Expression: "...the better..."


Please see below:

“The truth is this: men quote proverbs the better to express themselves.
Adages are the wit of the inarticulate.”(Leo Rosten)

Why the better?Is it grammatically correct??? :shock:

Why themselves in italics???

Thanks in advance


PS: I am more interested in the first question.

1-- Yes, perfectly fine (I can’t recall what this structure is called, though. It looks like half of a correlative comparison-- the sooner the better, etc).

If you miss the last train, it will be all the worse for you.

Why do you have such big eyes, Grandma?-- The better to see you with, Little Red Riding Hood.

2-- Themselves is in italics for stress. Rosten may have done it himself, or it may have been italicized by the editor of your source.

Thank you, Mr. Micawber

So there is no difference between:

1- Which shirt do you like better?
2- Which shirt do you like the better?


Hi Tom

1- Which shirt do you like better?” is the correct of the two. (Your second sentence is not OK.)

In your original sentence and also in MM’s Little Red Riding Hood sentence, “the better” also has the sense of “in order to (do something better/more easily)

Why do you want to wear that shirt? The better to keep cool.

You could say: “Which shirt is the better of the two?
That would just mean “Which shirt is the better one of the two shirts”
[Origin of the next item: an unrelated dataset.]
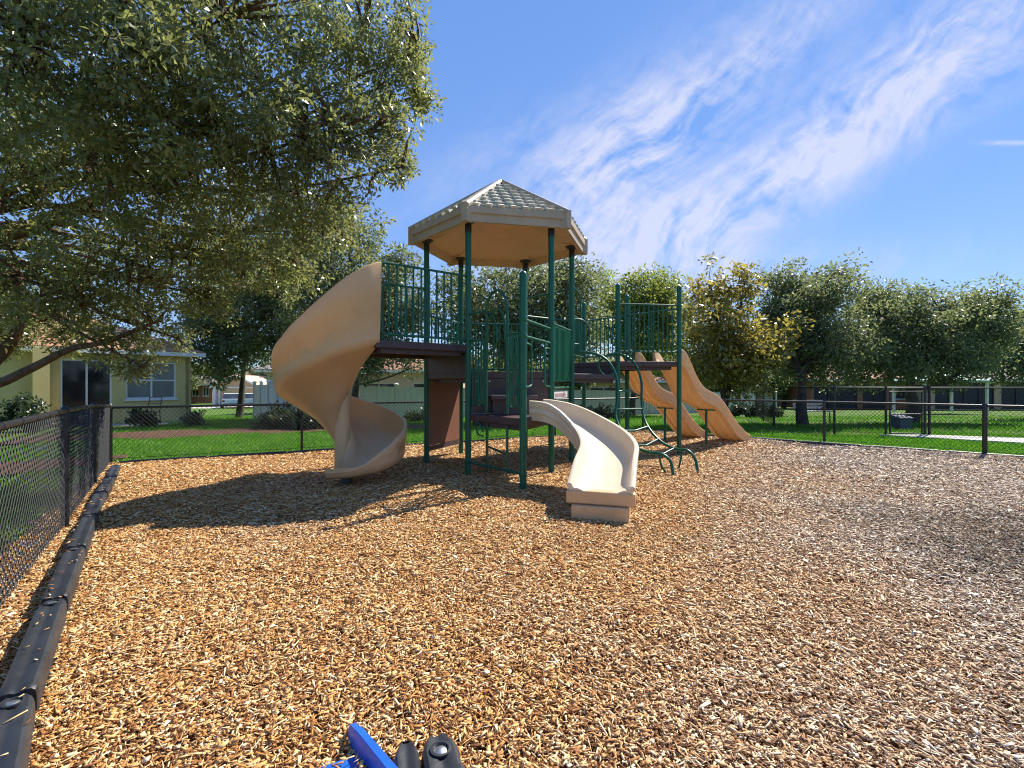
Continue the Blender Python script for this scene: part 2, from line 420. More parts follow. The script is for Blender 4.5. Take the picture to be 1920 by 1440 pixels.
PATH = [(9.75, 12.95), (10.95, 12.95), (17.5, 10.0), (17.5, 8.6), (12.6, 10.35)]
BEDS = [[(-12.5, 13.0), (-9.5, 14.6), (-5, 16.6), (-2, 17.4), (-2, 15.4), (-6, 14.0), (-9.5, 12.2), (-12, 11.2)],
        [(-9.5, 5.0), (-7.0, 8.2), (-7.4, 9.2), (-10.5, 8.5), (-12, 5)]]
for bed in BEDS:
    sub_ = []
    for i in range(len(bed)):
        p_, q_ = Vector(bed[i]), Vector(bed[(i+1) % len(bed)]); k_ = max(2, int((q_-p_).length/.22))
        for j in range(k_):
            c_ = p_.lerp(q_, j/k_); sub_.append((c_.x+random.uniform(-.1, .1), c_.y+.22*math.sin(c_.x*2.3)+.12*math.sin(c_.x*5.1+1)+random.uniform(-.12, .12)))
    bed[:] = sub_
    b = MB(); n = len(bed); b.v = [Vector((x, y, gz(x, y)+.004)) for x, y in bed]; b.f = [tuple(range(n))]
    tag(b.build('soil_bed', M['dryground'], smooth=0), kind='structure', label='brown litter covered soil under trees')
b = MB().prism(PATH, -.085, -.02)
tag(b.build('concrete_path', M['concrete'], smooth=0), kind='structure', label='pale concrete path to the dog park gate')
grass()

# ------------------------------------------------------------------ play structure
HC = Vector((-.187, 8.17, 0)); S = 1.225; ROT = 8.8
def hexp(deg, r=S): return Vector((HC.x+r*math.cos(R(deg+ROT)), HC.y+r*math.sin(R(deg+ROT)), 0))
pC, pD, pE, pF, pA, pB = [hexp(60*i) for i in range(6)]
def dirv(deg): return Vector((math.cos(R(deg)), math.sin(R(deg)), 0))
pG = (pA+pB)/2+dirv(270+ROT)*S*math.sqrt(3)/2
nFA = dirv(210+ROT); pA2 = pA+nFA*1.39; pF2 = pF+nFA*1.39
nCD = dirv(30+ROT); pP = pC+nCD*S; pS = pD+nCD*S
pR = pP+dirv(ROT)*S; pQ = pP+dirv(60+ROT)*S; pT = pQ+(pS-pP)
Z_HEX, Z_TRI, Z_LEFT, Z_MID, Z_RIGHT = 1.50, .89, 1.88, 1.50, 1.75
play = empty('playground_structure', HC, 'green and tan play structure with shingled hexagon roof and several slides', 'play structure')
up = Vector((0, 0, 1))
PR = .0445

def post(p, top, cap=True, clamps=(1.93, 2.76)):
    z0 = mz(p.x, p.y)-.25
    o = MB().tube([(p.x, p.y, z0), (p.x, p.y, top)], PR, 20).build('post', M['green'], play)
    if cap:
        MB().lathe((p.x, p.y, top), [(PR+.003, -.045), (PR+.003, .0), (PR*.85, .022), (PR*.45, .036), (.004, .041)]).build('post_cap', M['green'], o)
    for z in clamps:
        MB().lathe((p.x, p.y, z), [(PR-.002, -.026), (PR+.004, -.026), (PR+.007, -.018), (PR+.007, .018), (PR+.004, .026), (PR-.002, .026)], 20).build('clamp', M['green'], o)
    return o
for p in (pA, pB, pC, pD, pE, pF):
    o = post(p, 3.60, False, {id(pA): (.21, 1.955, 2.87), id(pF): (1.955, 2.87), id(pB): (1.28, 1.92, 2.21), id(pC): (1.28, 2.21)}.get(id(p), (1.6, 2.45)))
    MB().lathe((p.x, p.y, 0), [(PR+.004, 3.50), (PR+.004, 3.62), (.11, 3.665), (.115, 3.69), (.0, 3.69)]).build('roof_bracket', M['black'], o)
post(pG, 2.69, clamps=(.20, 1.28, 1.92, 2.13))
for p in (pP, pQ, pR, pS, pT): post(p, 3.16)

# roof -----------------------------------------------------------------
RR = 1.476; RA = ROT+3.0; ZT, ZB, ZAP = 3.785, 3.585, 4.70
def rp(k, r, z): return Vector((HC.x+r*math.cos(R(60*k+RA)), HC.y+r*math.sin(R(60*k+RA)), z))
apex = Vector((HC.x, HC.y, ZAP))
rb = MB()
for k in range(6):                       # six shingled slopes: overlapping rows of staggered tabs
    a, c = rp(k, RR, ZT), rp(k+1, RR, ZT)
    n = (c-a).cross(apex-a).normalized()
    rows = 9
    rb.add([a-n*.004, c-n*.004, apex-n*.004], [(0, 1, 2)])
    for i in range(rows):
        t0 = i/rows*.985; t1 = min((i+1.35)/rows*.985, 1)
        def pt(u, t, h): return (a.lerp(apex, t)).lerp(c.lerp(apex, t), u)+n*h
        W = (c-a).length*(1-t0); m = max(1, int(round(W/.09)))
        cuts = [j/m for j in range(m+1)]
        for j in range(m):
            u0, u1 = cuts[j], cuts[j+1]; long = (j+i) % 2
            ts = t0 if long else t0+.058; hh = .055 if long else .022
            v = [pt(u0, ts, hh), pt(u1, ts, hh), pt(u1, t1, .006), pt(u0, t1, .006), pt(u0, ts, .0), pt(u1, ts, .0), pt(u1, t1, 0), pt(u0, t1, 0)]
            rb.add(v, [(0, 1, 2, 3), (4, 5, 1, 0), (5, 6, 2, 1), (7, 4, 0, 3)])
roof = rb.build('roof', M['shingle'], play, smooth=0)
fb = MB()
for k in range(6):                       # fascia: upper lip and lower band
    a, c = rp(k, 1, 0)-HC, rp(k+1, 1, 0)-HC
    def ring(dr):
        return [HC+d*(RR+r_) + up*z for d in dr for r_, z in ()]
    prof = [(.025, ZT+.006), (.025, ZB+.118), (-.008, ZB+.108), (-.008, ZB), (-.07, ZB), (-.07, ZT-.03)]
    ra = [HC+a*(RR+r_)+up*z for r_, z in prof]; rc = [HC+c*(RR+r_)+up*z for r_, z in prof]
    fb.loft([ra, rc], True)
fb.build('fascia', M['roof_trim'], roof, smooth=20)
hb = MB()
for k in range(6):                       # raised hip ridges and corner blocks
    e = rp(k, RR+.012, ZT+.01); d = (apex-e); tl = d.normalized(); sd = tl.cross(up).normalized(); nn = sd.cross(tl).normalized()
    if nn.z < 0: nn = -nn
    ringsr = []
    for p_, w_ in ((e, .062), (apex-d*.03, .045)):
        ringsr.append([p_-sd*w_-nn*.03, p_-sd*w_+nn*.025, p_-sd*w_*.6+nn*.05, p_+sd*w_*.6+nn*.05, p_+sd*w_+nn*.025, p_+sd*w_-nn*.03])
    hb.loft(ringsr, True)
    o_ = rp(k, 1, 0)-HC; t_ = Vector((-o_.y, o_.x, 0))
    c0 = HC+o_*(RR-.045)-t_*.05+up*(ZB-.012)
    hb.loft([[HC+o_*(RR-.05)+t_*.075+up*z, HC+o_*(RR+.042)+t_*.045+up*z, HC+o_*(RR+.042)-t_*.045+up*z, HC+o_*(RR-.05)-t_*.075+up*z] for z in (ZB-.012, ZT+.05)], True, True)
hb.lathe((apex.x, apex.y, ZAP), [(.06, -.04), (.065, .0), (.04, .03), (.005, .035)], 12)
hb.build('ridge_cap', M['roof_trim'], roof, smooth=30)
cb = MB(); prof = [(RR-.03, ZB+.004), (1.385, ZB+.004), (1.36, 3.695), (1.08, 3.705), (.98, 3.76), (.02, 4.18)]
nseg = 36
def hexr(th, r):                         # radius of a hexagon with corner radius r
    x = (th-R(RA)) % R(60)-R(30); return r*math.cos(R(30))/math.cos(x)
rings = []
for r_, z in prof:
    rings.append([HC+Vector((math.cos(t)*hexr(t, r_), math.sin(t)*hexr(t, r_), z)) for t in [R(RA)+2*PI*i/nseg for i in range(nseg)]])
cb.loft(rings, False)
for k in range(6):                       # moulded pockets that take the posts
    p = hexp(60*k); o_ = (p-HC).normalized(); t_ = Vector((-o_.y, o_.x, 0))
    cb.loft([[p+o_*.10+t_*w+up*z, p-o_*q+t_*w*.8+up*z, p-o_*q-t_*w*.8+up*z, p+o_*.10-t_*w+up*z] for z, w, q in ((3.672, .14, .16), (3.90, .08, .55))], True, True)
cb.build('ceiling', M['ceiling'], roof, smooth=35)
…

In the sentence “If you miss the last train, it will be all the worse for you.” the words all the are idiomatic when used together this way and mean even.

Have my added explanations confused you all the more? :shock: :lol:



So, what is the comparison? I mean, better than what?

Many thanks for sheding more light on this.


Hi Tom

I suppose it could be looked at as meaning “better than otherwise”.

Men quote proverbs the better to express themselves ==> Men quote proverbs in order to express themselves better than they otherwise would.